WORK TO COMPLETE: Stop after the line with "scene = bpy.context.scene": repeat exactly every line before it, beginning with the first, and that line itself.

(Scene script records)
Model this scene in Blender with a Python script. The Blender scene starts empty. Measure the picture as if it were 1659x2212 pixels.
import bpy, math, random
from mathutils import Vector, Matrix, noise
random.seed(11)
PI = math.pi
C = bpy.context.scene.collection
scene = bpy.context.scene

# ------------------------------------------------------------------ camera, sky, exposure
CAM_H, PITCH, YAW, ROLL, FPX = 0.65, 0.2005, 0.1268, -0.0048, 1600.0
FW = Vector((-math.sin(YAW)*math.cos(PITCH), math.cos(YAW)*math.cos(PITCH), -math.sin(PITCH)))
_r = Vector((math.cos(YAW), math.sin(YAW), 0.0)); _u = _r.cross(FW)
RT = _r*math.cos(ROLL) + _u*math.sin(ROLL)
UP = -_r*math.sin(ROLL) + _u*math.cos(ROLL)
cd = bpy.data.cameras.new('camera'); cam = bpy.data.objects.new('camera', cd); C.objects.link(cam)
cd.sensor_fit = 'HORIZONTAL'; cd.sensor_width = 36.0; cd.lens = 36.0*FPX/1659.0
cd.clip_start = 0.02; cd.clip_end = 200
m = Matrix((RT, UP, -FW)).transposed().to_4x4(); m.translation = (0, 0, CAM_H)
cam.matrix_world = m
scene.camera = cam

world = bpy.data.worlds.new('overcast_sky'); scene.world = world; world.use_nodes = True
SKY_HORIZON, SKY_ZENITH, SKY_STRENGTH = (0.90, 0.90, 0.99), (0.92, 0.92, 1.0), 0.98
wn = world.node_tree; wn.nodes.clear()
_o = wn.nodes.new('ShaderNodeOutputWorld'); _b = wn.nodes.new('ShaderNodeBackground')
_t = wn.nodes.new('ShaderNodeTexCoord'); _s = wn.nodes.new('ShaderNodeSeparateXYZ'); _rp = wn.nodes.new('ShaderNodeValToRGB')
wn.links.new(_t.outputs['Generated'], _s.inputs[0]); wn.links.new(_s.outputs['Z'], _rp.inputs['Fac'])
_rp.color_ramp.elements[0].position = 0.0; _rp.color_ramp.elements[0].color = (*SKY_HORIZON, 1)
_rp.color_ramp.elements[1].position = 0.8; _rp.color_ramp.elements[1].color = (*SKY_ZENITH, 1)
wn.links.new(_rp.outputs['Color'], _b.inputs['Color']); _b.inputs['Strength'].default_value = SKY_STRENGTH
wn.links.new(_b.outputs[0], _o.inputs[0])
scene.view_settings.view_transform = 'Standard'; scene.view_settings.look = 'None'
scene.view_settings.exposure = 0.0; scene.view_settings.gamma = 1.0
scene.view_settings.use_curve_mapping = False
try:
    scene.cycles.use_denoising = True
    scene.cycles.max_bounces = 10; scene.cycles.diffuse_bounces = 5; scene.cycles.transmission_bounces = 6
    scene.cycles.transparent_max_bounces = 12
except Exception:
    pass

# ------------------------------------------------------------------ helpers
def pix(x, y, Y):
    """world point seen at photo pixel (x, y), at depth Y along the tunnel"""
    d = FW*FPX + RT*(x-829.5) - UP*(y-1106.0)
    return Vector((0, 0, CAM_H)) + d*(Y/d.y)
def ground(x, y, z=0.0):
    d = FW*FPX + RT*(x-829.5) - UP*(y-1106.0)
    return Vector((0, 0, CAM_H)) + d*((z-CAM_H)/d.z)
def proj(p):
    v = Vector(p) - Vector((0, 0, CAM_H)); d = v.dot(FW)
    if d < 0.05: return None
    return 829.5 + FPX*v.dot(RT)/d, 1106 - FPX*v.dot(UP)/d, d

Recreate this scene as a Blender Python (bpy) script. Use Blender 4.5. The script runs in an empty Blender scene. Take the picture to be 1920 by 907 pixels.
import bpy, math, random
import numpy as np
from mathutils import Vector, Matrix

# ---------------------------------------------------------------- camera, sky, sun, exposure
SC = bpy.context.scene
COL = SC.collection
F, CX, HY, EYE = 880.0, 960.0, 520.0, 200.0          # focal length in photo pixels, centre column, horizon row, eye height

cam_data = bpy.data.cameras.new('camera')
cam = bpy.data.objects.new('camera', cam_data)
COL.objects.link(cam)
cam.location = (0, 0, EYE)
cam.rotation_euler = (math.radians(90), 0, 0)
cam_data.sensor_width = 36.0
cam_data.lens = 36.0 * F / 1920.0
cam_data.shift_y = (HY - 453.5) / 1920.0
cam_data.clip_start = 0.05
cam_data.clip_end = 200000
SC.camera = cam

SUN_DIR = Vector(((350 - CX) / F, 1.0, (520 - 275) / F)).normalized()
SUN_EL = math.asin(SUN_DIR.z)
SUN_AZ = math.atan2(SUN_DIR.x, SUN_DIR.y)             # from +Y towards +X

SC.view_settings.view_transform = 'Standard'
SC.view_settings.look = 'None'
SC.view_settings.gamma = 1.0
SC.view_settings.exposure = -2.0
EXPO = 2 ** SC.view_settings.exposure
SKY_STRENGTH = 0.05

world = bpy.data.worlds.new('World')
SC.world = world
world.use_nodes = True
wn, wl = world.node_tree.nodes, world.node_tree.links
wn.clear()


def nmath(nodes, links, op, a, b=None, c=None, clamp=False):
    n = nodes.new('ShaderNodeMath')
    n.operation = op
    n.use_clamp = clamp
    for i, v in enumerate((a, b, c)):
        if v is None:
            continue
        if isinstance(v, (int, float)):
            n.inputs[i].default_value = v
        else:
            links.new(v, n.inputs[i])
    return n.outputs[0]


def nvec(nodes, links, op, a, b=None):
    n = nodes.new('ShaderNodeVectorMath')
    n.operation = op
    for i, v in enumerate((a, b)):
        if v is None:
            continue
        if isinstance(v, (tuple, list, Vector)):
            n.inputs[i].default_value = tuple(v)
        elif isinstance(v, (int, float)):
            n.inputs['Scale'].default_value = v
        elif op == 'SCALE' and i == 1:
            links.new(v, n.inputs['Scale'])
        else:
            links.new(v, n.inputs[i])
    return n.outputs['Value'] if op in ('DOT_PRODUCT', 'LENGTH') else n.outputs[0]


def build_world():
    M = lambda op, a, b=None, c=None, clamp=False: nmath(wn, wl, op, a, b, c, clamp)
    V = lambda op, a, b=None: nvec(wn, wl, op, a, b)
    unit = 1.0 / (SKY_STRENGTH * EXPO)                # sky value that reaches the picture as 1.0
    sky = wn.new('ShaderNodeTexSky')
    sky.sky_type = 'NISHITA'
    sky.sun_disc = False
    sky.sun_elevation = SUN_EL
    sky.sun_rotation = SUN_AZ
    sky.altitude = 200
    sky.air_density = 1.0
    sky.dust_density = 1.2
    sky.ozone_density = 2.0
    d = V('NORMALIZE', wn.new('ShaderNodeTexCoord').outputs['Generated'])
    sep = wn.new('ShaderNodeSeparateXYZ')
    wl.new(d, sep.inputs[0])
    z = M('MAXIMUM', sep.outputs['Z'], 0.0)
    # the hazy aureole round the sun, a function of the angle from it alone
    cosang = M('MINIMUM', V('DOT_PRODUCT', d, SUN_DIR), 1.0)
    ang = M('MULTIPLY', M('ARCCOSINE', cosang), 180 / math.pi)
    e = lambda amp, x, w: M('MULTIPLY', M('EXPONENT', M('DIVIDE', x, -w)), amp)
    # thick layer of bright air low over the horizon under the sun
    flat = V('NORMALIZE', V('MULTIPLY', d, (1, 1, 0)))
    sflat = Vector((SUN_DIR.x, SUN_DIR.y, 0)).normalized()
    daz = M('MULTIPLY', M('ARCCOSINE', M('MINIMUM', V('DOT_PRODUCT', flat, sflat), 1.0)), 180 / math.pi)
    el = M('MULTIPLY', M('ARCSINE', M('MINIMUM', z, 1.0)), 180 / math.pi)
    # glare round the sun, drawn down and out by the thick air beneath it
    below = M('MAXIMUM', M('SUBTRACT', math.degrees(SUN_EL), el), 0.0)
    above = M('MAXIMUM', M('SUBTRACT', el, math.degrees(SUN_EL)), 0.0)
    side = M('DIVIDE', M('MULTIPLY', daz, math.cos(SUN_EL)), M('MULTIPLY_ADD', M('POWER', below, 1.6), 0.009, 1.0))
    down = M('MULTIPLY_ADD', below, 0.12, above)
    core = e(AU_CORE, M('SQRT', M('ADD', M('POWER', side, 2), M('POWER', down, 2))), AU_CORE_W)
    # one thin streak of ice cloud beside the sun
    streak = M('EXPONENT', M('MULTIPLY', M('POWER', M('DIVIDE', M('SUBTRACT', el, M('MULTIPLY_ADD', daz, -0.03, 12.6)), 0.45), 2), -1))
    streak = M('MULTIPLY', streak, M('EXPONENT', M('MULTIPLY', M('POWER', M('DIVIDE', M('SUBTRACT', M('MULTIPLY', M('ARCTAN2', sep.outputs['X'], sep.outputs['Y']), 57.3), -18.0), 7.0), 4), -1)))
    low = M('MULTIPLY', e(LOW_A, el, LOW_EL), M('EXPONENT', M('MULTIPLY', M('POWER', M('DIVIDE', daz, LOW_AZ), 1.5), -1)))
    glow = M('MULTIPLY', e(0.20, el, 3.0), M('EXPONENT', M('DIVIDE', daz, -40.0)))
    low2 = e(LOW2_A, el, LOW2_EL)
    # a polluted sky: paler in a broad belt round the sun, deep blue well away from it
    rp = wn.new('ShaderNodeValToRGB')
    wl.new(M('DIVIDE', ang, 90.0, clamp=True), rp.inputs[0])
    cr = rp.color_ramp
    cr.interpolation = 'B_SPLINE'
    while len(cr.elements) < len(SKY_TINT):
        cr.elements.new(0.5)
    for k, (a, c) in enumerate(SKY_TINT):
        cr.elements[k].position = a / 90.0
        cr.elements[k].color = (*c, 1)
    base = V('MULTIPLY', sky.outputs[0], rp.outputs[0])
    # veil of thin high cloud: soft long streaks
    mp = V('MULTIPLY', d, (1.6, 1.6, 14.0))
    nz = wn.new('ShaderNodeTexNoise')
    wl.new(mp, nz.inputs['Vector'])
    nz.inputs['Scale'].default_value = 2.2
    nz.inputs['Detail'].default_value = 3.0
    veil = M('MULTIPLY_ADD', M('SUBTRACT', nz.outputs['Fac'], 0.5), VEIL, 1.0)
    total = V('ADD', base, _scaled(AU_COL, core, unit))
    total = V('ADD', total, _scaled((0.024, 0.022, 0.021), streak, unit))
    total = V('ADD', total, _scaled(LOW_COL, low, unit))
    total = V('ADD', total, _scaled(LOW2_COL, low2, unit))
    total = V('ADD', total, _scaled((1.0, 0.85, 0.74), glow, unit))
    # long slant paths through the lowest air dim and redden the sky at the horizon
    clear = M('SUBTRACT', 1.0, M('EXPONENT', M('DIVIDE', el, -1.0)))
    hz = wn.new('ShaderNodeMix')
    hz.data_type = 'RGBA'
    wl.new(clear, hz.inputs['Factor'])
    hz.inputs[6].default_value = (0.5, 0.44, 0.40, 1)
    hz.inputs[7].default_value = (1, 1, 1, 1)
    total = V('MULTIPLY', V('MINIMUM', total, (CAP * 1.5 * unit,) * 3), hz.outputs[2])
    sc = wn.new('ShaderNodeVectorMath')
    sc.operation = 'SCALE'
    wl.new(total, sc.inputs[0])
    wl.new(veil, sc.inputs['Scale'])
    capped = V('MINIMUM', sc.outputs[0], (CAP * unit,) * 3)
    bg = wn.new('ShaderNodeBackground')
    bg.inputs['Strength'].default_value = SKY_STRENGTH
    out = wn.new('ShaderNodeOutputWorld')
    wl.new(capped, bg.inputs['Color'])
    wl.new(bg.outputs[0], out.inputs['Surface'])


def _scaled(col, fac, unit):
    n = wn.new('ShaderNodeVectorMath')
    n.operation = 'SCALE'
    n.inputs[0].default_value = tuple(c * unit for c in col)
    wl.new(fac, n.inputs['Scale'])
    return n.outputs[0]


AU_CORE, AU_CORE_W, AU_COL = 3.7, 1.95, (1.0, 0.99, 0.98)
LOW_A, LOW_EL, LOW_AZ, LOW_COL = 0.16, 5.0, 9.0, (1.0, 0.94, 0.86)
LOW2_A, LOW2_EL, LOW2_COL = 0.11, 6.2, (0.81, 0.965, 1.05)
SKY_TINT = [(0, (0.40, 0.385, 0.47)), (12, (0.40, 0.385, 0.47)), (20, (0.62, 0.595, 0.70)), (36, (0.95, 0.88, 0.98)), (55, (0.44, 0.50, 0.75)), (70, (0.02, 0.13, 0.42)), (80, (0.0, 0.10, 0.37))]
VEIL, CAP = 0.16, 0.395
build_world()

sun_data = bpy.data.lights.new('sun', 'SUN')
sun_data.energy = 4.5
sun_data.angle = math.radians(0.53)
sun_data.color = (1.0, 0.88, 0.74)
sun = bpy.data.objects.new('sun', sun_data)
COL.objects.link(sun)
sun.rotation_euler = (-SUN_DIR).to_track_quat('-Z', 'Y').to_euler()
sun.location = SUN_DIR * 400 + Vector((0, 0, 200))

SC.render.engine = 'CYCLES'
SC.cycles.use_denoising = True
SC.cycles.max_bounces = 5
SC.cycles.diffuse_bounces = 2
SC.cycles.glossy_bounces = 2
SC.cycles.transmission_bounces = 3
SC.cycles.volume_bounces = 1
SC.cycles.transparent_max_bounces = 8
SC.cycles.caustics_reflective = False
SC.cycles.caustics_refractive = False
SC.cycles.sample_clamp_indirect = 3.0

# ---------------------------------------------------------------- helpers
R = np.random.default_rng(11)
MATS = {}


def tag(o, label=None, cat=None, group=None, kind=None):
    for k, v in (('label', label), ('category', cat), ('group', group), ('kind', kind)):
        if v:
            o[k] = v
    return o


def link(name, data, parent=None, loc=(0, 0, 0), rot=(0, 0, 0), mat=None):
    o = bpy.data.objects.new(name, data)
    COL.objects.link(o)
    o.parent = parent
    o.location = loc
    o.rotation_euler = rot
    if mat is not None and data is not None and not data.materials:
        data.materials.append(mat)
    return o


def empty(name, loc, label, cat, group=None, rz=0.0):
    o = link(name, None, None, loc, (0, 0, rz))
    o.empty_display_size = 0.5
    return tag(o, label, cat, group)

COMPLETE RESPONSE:
Model this scene in Blender with a Python script. The Blender scene starts empty. Measure the picture as if it were 1659x2212 pixels.
import bpy, math, random
from mathutils import Vector, Matrix, noise
random.seed(11)
PI = math.pi
C = bpy.context.scene.collection
scene = bpy.context.scene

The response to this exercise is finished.